Menyebarkan praktik baik, Komunitas Konservasi Indonesia (KKI) Warsi mempertemukan masing-masing pemerintah daerah melalui lokakarya “Peluang Dukungan Keuangan Daerah untuk Perhutanan Sosial”. Kegiatan ini diikuti oleh Dinas Pemberdayaan Desa (PMD), Tenaga Ahli Pemberdayaan, dan pemerintah desa yang berada di 9 Kabupaten di Jambi.

“Membicarakan perhutanan sosial saat ini bukan lagi soal resolusi konflik semata. Akan tetapi sebagai instrumen untuk mengatasi persoalan kemiskinan yang dihadapi oleh masyarakat di sekitar hutan. Oleh karena itu harus melibatkan lintas sektor. Harapannya Kabupaten lain dapat mereplikasi baik dalam bentuk dana afirmasi, maupun dukungan lain,” kata Direktur KKI Warsi Adi Junedi.

Sementara itu, di Provinsi Jambi saat ini telah mendapatkan  425 SK perhutanan sosial dari Kemnterian Lingkungan Hidup dan Kehutanan (KLHK). Dari jumlah wilayah sebanyak 216.375,9 H sudah dikelola oleh masyarakat.  Pasca izin Perhutanan Sosial, terdapat beberapa usaha yang sudah dijalankan oleh penerima izin perhutanan sosial.  Pengelolaan yang dilakukan oleh masyarakat di beberapa lokasi terbukti mampu mempertahankan kerusakan kawasan hutan dan bahkan meningkatkan tutupan hutan, serta mampu menumbuhkan sumber-sumber ekonomi masyarakat untuk kesejahteraannya.

“Kunci sukses perhutanan sosial adalah penguatan kelembagaan, proses perizinan itu cepat, namun pasca izin butuh supporting dari berbagai sektor. Salah satunya melalui pemanfaatan dana desa,” kata Kabid Penyuluhan Pemberdayaan Masyarakat dan Hutan Adat (PPMA) Dinas Kehutanan Provinsi Jambi Bambang Yulisman.

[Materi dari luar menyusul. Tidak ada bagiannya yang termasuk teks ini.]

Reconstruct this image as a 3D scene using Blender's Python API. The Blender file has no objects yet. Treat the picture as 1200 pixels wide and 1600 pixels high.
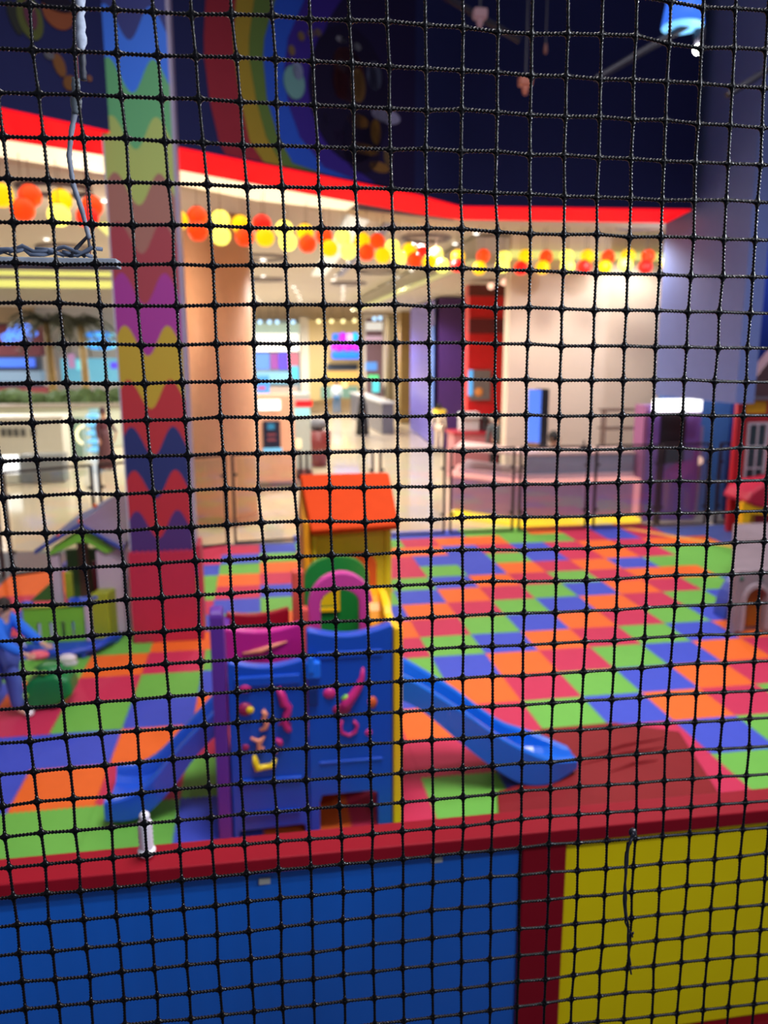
import bpy, bmesh, math, random
from math import sin, cos, pi, radians
from mathutils import Vector, Matrix
random.seed(7)
sc = bpy.context.scene
C = sc.collection
def V3(*a): return Vector(a)

# ---------------------------------------------------------------- camera
RX, RF, RU = ((0.9878774, -0.0320275, 0.151896), (-0.1552304, -0.1956801, 0.9683041), (-0.0012893, -0.9801447, -0.1982796))
cam_d = bpy.data.cameras.new('camera'); cam = bpy.data.objects.new('camera', cam_d); C.objects.link(cam)
M = Matrix(((RX[0], -RX[1], -RX[2]), (RF[0], -RF[1], -RF[2]), (RU[0], -RU[1], -RU[2]))).to_4x4()
M.translation = (0, 0, 2.7)
cam.matrix_world = M
cam_d.sensor_fit = 'VERTICAL'; cam_d.sensor_height = 36.0; cam_d.sensor_width = 27.0
cam_d.lens = 1239.194 / 1600 * 36
cam_d.clip_start = .02; cam_d.clip_end = 200
cam_d.dof.use_dof = True; cam_d.dof.focus_distance = .775; cam_d.dof.aperture_fstop = cam_d.lens / 5.0
cam_d.dof.aperture_blades = 0
sc.camera = cam

# ---------------------------------------------------------------- light
w = bpy.data.worlds.new('world'); sc.world = w; w.use_nodes = True
w.node_tree.nodes['Background'].inputs[0].default_value = (.62, .64, .80, 1)
w.node_tree.nodes['Background'].inputs[1].default_value = .27
sc.view_settings.view_transform = 'Standard'; sc.view_settings.look = 'None'
sc.view_settings.exposure = 0; sc.view_settings.gamma = 1; sc.view_settings.use_curve_mapping = False
sc.cycles.use_denoising = True
sc.cycles.max_bounces = 6; sc.cycles.sample_clamp_indirect = 4
def area(name, loc, to, size, power, col=(1, 1, 1)):
    d = bpy.data.lights.new(name, 'AREA'); d.size = size; d.energy = power; d.color = col
    o = bpy.data.objects.new(name, d); C.objects.link(o); o.location = loc
    o.rotation_euler = (Vector(to) - Vector(loc)).to_track_quat('-Z', 'Y').to_euler(); return o
def point(name, loc, power, col=(1, 1, 1), r=.12):
    d = bpy.data.lights.new(name, 'POINT'); d.energy = power; d.color = col; d.shadow_soft_size = r
    o = bpy.data.objects.new(name, d); C.objects.link(o); o.location = loc; return o
def spot(name, loc, power, col, ang=150, r=.12):
    d = bpy.data.lights.new(name, 'SPOT'); d.energy = power; d.color = col; d.spot_size = radians(ang); d.spot_blend = .5; d.shadow_soft_size = r
    o = bpy.data.objects.new(name, d); C.objects.link(o); o.location = loc; return o
o = area('play_area_fill_light', (1.0, 2.6, 7.3), (1.2, 5.6, 0), 2.4, 225, (1, .95, .93)); o.data.spread = radians(115)  # soft unseen area light added overhead for the mats and climber fronts
o = area('play_area_fill_light', (4.6, 5.6, 7.2), (4.2, 6.4, 0), 1.4, 90, (.95, .93, 1)); o.data.spread = radians(110)  # second added area light, over the right side
o = area('platform_fill_light', (1.5, -.7, 4.0), (.1, .9, 2.5), .12, 19, (.86, .90, 1)); o.data.spread = radians(120)  # small off-view light added so the net cords catch highlights
o = area('net_glint_light', (2.5, .15, 3.5), (.0, .76, 2.75), .10, 13, (.88, .92, 1)); o.data.spread = radians(55)  # added from the right for grazing glints on the cord edges
for i, p in enumerate([(-4.5, 14), (1.2, 14.6), (2.6, 12.9), (-1.5, 20), (3, 20.5), (-8, 22), (2.2, 28), (-3.5, 30), (-12, 32), (5, 26)]):
    spot('mall_lamp_and_fill', (p[0], p[1], 4.55), 420 if p[1] < 16 else 950, (1, .95, .87))
point('mall_lamp_and_fill', (-2.2, 11.9, 3.6), 40, (1, .82, .62), .06)
point('corner_fill_light', (6.9, 10.9, 4.2), 130, (.9, .9, 1), .05)  # fill added to lift the dark corner around the purple stand
s_ = spot('bright_spotlight', (4.38, 7.93, 5.57), 210, (1, .97, .94), 100, .05); s_.rotation_euler = (Vector((0, 1.0, 1.8)) - Vector((4.38, 7.93, 5.57))).to_track_quat('-Z', 'Y').to_euler()
spot('mall_lamp_and_fill', (5.4, 11.75, 4.5), 230, (1, .95, .88))  # extra spot added to brighten the cream wall
spot('mall_lamp_and_fill', (6.6, 13.2, 4.5), 120, (1, .95, .88))
spot('mall_lamp_and_fill', (1.5, 17.5, 4.5), 420, (1, .95, .88), 168)  # this and the next three are fill spots added for the deeper mall
spot('mall_lamp_and_fill', (3.4, 31.5, 4.5), 1300, (1, .96, .88), 168)
spot('mall_lamp_and_fill', (-1, 31.5, 4.5), 1100, (1, .96, .9), 168)
spot('mall_lamp_and_fill', (-9.0, 28, 4.5), 1100, (.95, .98, 1), 168)

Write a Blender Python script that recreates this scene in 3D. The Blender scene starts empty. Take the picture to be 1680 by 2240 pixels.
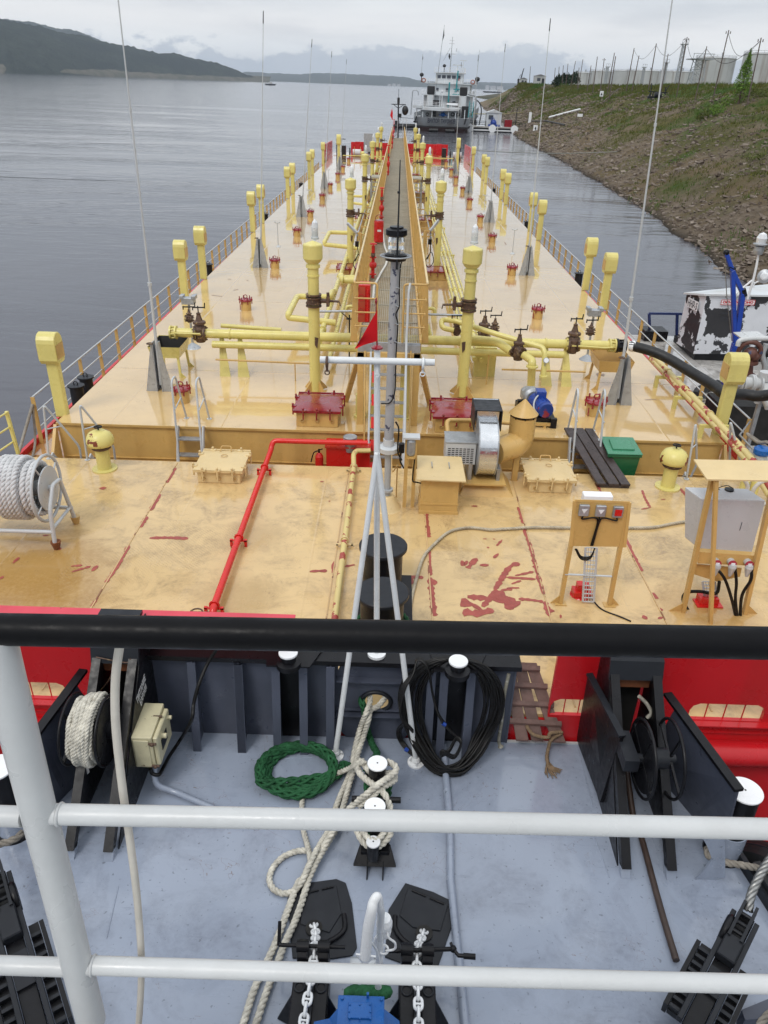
import bpy, math, random
from mathutils import Vector, Matrix, noise
random.seed(11)
S=bpy.context.scene; COL=S.collection
R_=math.radians
# ---------------------------------------------------------------- camera
CAM=Vector((0,0,5.8)); FPX=1650.0
PITCH,ROLL,YAW=R_(28.92),R_(1.64),R_(.271)
FW=Vector((-math.sin(YAW)*math.cos(PITCH),math.cos(YAW)*math.cos(PITCH),-math.sin(PITCH)))
RT=Vector((math.cos(YAW),math.sin(YAW),0)); UPV=RT.cross(FW)
RT,UPV=RT*math.cos(ROLL)+UPV*math.sin(ROLL), UPV*math.cos(ROLL)-RT*math.sin(ROLL)
cd=bpy.data.cameras.new('camera'); cam=bpy.data.objects.new('camera',cd); COL.objects.link(cam)
cd.sensor_fit='VERTICAL'; cd.sensor_height=24; cd.lens=FPX/2240*24; cd.clip_start=.05; cd.clip_end=60000
M=Matrix((RT,UPV,-FW)).transposed().to_4x4(); M.translation=CAM; cam.matrix_world=M
S.camera=cam
S.view_settings.view_transform='Standard'; S.view_settings.look='None'; S.view_settings.gamma=1
S.view_settings.use_curve_mapping=False; S.view_settings.exposure=0.2
S.render.resolution_x=768; S.render.resolution_y=1024
# frame of the river: the barge lies a little trimmed and heeled, the water is level in this frame
ENV=Matrix.Translation((0,15,-3))@Matrix.Rotation(R_(.6),4,'X')@Matrix.Rotation(R_(.5),4,'Y')
ENVI=ENV.inverted(); ENV3=ENV.to_3x3(); ENVI3=ENVI.to_3x3()
# ---------------------------------------------------------------- world and sun
SUN_EL,SUN_AZ=R_(52),R_(-150)
W=bpy.data.worlds.new('World'); S.world=W; W.use_nodes=True
nt=W.node_tree; nt.nodes.clear(); N=nt.nodes.new; L=nt.links.new
def wn(t,**k):
    n=N(t)
    for a,b in k.items(): setattr(n,a,b)
    return n
out=wn('ShaderNodeOutputWorld'); bg=wn('ShaderNodeBackground'); bg.inputs[1].default_value=.1
L(bg.outputs[0],out.inputs[0])
sky=wn('ShaderNodeTexSky',sky_type='NISHITA'); sky.sun_disc=False; sky.sun_elevation=SUN_EL; sky.sun_rotation=SUN_AZ
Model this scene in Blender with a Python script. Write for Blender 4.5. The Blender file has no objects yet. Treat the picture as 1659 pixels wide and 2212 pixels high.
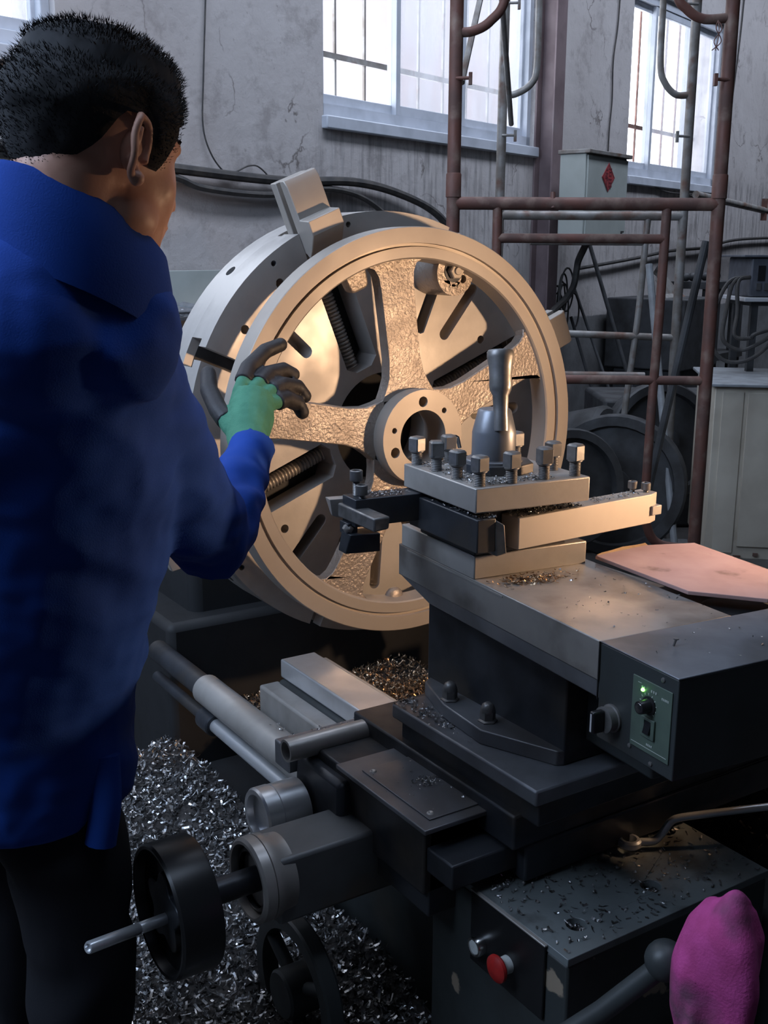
import bpy, bmesh, math, random
from mathutils import Vector, Matrix, noise
R = random.Random(7)
PI = math.pi
rad = math.radians
scene = bpy.context.scene
COL = scene.collection

# ------------------------------------------------------------------ frames
CAM = Vector((-1.3809, -2.0, 1.498))
AZ = rad(90 - 57.05)                       # view azimuth, clockwise from the spindle direction (+Y)
FH = Vector((math.sin(AZ), math.cos(AZ), 0)); RH = Vector((math.cos(AZ), -math.sin(AZ), 0))
def frame(o, x):
    x = Vector(x).normalized(); y = Vector((-x.y, x.x, 0))
    return Matrix(((x.x, y.x, 0, o[0]), (x.y, y.y, 0, o[1]), (0, 0, 1, o[2]), (0, 0, 0, 1)))
WORLD = Matrix.Identity(4)
G = frame((-0.407, -0.746, 0), (math.cos(rad(-5.3)), math.sin(rad(-5.3)), 0))     # swivelled compound slide
B = frame((CAM.x, CAM.y, 0), RH)                                                   # yard frame of scaffold and operator
W = frame((2.922, 3.315, 0), (0.9406, 0.3395, 0))                                  # long wall: x along it, y into it

# ------------------------------------------------------------------ camera
cd = bpy.data.cameras.new('camera'); cam = bpy.data.objects.new('camera', cd); COL.objects.link(cam)
cd.sensor_fit = 'VERTICAL'; cd.sensor_height = 36.0; cd.lens = 36.0 * 2375.0 / 2212.0; cd.clip_start = 0.05
pt = rad(13.29)
fw = FH * math.cos(pt) + Vector((0, 0, -math.sin(pt))); up = FH * math.sin(pt) + Vector((0, 0, math.cos(pt)))
rr = rad(0.3)
cx_ = RH * math.cos(rr) + up * math.sin(rr); cy_ = -RH * math.sin(rr) + up * math.cos(rr)
m = Matrix(((cx_.x, cy_.x, -fw.x), (cx_.y, cy_.y, -fw.y), (cx_.z, cy_.z, -fw.z))).to_4x4(); m.translation = CAM
cam.matrix_world = m
scene.camera = cam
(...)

Senada dengan itu, Dra Luthpiah Kadis DP3AP2 pengelolaan usaha berbasis perhutanan sosial dapat diintegrasikan dengan Badan Usaha Milik Desa (BUMDes). Hal ini menjadi peluang bagi kelompok usaha berbasis potensi hutan untuk berkolaborasi dalam pengembangan usaha seperti ekowisata, jasa lingkungan, pemanfaatan Hasil Hutan Bukan Kayu (HHBK), agroforestry, agrosilvopastura dan kerajinan ramah lingkungan yang berhasil meningkatkan nilai tambah pendapatan masyarakat.

“Terbuka peluang bagi desa untuk berinovasi pengelolaan dana desanya untuk kegiatan perhutanan sosial,” katanya.

Lokakarya menjadi ruang diskusi bagi pemerintah daerah di 9 Kabupaten untuk saling belajar bagaimana pengelolaan perhutanan sosial. Pada kesempatan itu juga turut bergabung Dinas PMD dari Kabupaten Pesisir Selatan Sumatera Barat. Banyak kabupaten yang kemudian berkomitmen merealisasikan hal serupa di masing-masing kabupatennya.

“Menjadi masukan yang baik bagi kami di Kerinci. Kalau kami bisa mengadopsi Perbub Merangin  untk kabupaten Kerinci.Kami yakin dengan praktik baik, kami juga bisa mengelola dana desa dengan baik,” ujar Rones Setiawan Tenaga Ahli Kabupaten Kerinci.